About a year ago, I had an online discussion (not on this board and not with anyone on this board, as far as I know), regarding the merits of a certain corporation which we will call X. My opponent shall be known as B.
B’s argument seemed to imply that X lied to its customers, so I asked him straight out “Why would X lie to us? They have no reason to do so”. And I was right.
B’s response was to list a bunch of companies that had lied to its stock-holders and customers (for sensible reasons, which, as far as I could see, X didn’t have) and say “If these companies would lie, why wouldn’t X?”.
In other words, he shifted focus from why X would lie to if X would lie. I didn’t dispute that X would lie if they had a good reason, but in this case, they hadn’t.
That doesn’t quite fit, I think. If he’d said “these two corporations lied, so obviously X lies too”, then it would have fit. He made it sound as if I had said “X wouldn’t lie, they’re too nice” when in fact I said “X wouldn’t lie, they have no reason”.
Maybe it’s not a logical fallacy, but more of a shady debate technique.
Well, he’s misrepresenting your position. You’re not arguing that X can’t lie, just that they have no reason to.
When he responds to an argument that you didn’t make up, it’s called a straw man argument, in other words, he’d be “tearing down a straw man”.
There might be something more particular that applies to your case, dealing specifically with him saying ‘well, if they did it, then X did it’, but in general, if he’s attacking an argument you didn’t make, it’s called a straw man.
Definition:
In an analogy, two objects (or events), A and B are shown to
be similar.

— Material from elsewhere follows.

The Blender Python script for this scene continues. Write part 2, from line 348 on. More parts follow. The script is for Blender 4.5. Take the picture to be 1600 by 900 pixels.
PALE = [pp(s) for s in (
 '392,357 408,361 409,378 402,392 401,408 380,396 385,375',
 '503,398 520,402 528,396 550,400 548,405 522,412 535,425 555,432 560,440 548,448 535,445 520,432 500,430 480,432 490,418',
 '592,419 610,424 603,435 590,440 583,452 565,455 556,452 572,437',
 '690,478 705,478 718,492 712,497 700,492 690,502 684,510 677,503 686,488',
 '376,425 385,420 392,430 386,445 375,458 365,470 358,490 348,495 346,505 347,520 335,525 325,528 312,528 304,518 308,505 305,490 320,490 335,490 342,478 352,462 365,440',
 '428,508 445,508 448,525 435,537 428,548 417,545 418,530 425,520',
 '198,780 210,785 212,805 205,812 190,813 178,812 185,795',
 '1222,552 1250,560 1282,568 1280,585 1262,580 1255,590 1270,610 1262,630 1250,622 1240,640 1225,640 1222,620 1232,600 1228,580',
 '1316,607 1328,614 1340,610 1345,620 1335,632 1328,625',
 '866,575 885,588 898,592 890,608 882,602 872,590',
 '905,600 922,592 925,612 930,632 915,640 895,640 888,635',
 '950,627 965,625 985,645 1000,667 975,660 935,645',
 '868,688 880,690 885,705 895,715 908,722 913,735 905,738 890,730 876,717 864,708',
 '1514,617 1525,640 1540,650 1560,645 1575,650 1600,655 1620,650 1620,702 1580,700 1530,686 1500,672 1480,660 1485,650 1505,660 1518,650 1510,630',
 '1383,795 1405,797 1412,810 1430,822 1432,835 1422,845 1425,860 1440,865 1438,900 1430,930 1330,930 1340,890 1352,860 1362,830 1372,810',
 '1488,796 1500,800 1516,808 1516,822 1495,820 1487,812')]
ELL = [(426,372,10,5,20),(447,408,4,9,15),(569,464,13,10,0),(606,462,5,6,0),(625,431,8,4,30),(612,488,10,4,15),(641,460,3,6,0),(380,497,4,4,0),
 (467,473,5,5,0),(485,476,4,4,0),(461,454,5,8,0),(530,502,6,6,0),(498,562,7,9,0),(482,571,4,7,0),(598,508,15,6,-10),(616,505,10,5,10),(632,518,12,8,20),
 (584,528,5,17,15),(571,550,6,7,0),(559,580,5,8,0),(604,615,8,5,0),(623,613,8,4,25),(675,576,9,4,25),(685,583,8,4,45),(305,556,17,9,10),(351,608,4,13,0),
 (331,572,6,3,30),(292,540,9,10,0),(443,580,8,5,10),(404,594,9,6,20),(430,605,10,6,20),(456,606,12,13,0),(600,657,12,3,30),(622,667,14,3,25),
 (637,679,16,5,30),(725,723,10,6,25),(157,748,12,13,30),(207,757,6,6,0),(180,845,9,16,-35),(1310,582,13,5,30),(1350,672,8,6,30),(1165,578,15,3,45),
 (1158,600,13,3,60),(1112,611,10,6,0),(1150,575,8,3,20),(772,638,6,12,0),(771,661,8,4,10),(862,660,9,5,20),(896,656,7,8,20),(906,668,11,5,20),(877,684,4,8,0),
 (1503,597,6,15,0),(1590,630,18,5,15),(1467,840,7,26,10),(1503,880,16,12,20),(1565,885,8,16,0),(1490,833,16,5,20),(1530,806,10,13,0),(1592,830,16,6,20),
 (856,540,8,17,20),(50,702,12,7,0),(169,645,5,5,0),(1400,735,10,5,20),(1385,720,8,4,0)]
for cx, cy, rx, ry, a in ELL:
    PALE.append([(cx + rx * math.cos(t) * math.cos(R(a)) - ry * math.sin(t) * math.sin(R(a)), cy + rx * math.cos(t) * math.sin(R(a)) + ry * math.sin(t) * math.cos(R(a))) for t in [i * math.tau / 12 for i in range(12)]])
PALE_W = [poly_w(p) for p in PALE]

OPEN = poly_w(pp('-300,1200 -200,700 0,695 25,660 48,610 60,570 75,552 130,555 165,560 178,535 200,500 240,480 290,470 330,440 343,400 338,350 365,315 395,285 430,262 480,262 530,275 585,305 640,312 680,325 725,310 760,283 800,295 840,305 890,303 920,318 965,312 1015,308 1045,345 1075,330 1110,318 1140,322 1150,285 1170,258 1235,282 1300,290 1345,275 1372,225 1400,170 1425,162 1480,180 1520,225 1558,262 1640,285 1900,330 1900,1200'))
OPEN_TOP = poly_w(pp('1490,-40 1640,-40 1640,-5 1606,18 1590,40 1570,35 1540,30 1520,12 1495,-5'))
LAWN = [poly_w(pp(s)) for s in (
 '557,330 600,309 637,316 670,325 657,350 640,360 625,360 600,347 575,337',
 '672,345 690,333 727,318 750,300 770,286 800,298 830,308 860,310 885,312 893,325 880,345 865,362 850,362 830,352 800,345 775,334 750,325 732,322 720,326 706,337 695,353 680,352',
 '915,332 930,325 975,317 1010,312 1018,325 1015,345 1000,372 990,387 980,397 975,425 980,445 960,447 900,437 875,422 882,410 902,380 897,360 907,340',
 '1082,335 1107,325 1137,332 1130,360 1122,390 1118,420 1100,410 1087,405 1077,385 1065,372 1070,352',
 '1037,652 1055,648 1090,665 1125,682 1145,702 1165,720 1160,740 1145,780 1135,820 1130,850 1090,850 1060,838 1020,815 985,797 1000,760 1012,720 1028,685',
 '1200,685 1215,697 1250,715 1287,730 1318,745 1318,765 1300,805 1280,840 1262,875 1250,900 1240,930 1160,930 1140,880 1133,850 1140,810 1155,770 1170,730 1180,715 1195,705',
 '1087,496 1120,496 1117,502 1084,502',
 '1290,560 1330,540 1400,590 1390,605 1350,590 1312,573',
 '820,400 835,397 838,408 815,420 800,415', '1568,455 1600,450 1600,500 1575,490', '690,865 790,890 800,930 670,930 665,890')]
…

Then it is argued that since A has property P, so
also B must have property P. An analogy fails when the two
objects, A and B, are different in a way which affects whether
they both have property P.
He’s arguing that company X and companies Y, Z and A are all similar and that, since Y, Z, and A have the property of lying, then so does X.
I don’t think it is a clear-cut type of fallacy, except possibly ‘changing the subject’. There is a whiff of ‘begging the question’ (why wouldn’t X), mingled with a hint of equivocation (rephrasing your ‘why wouldn’t X’ with ‘why wouldn’t X’).
Yeah, straw man doesn’t precisely describe what’s happening here, but it is the term in general for when someone attacks an argument that you didn’t make, so that they could defeat it.
Perhaps we should call it the “Dan The Illogical Scientist” fallacy, as in the character from “Dilbert,” because that’s who I immediately thought of when I read the OP.
I think this is more like two ships crossing in the night, neither aware of the other.
B made the claim – a corporation lied, it is up to him to give evidence of it.
You made a counterclaim, they had no reason to lie, it’s up to you to give evidence there is no reason. Also inherent in your claim, is that there MUST be a reason to lie. This is counter to my experience, some people(so why not some companies) lie without any apparent reason.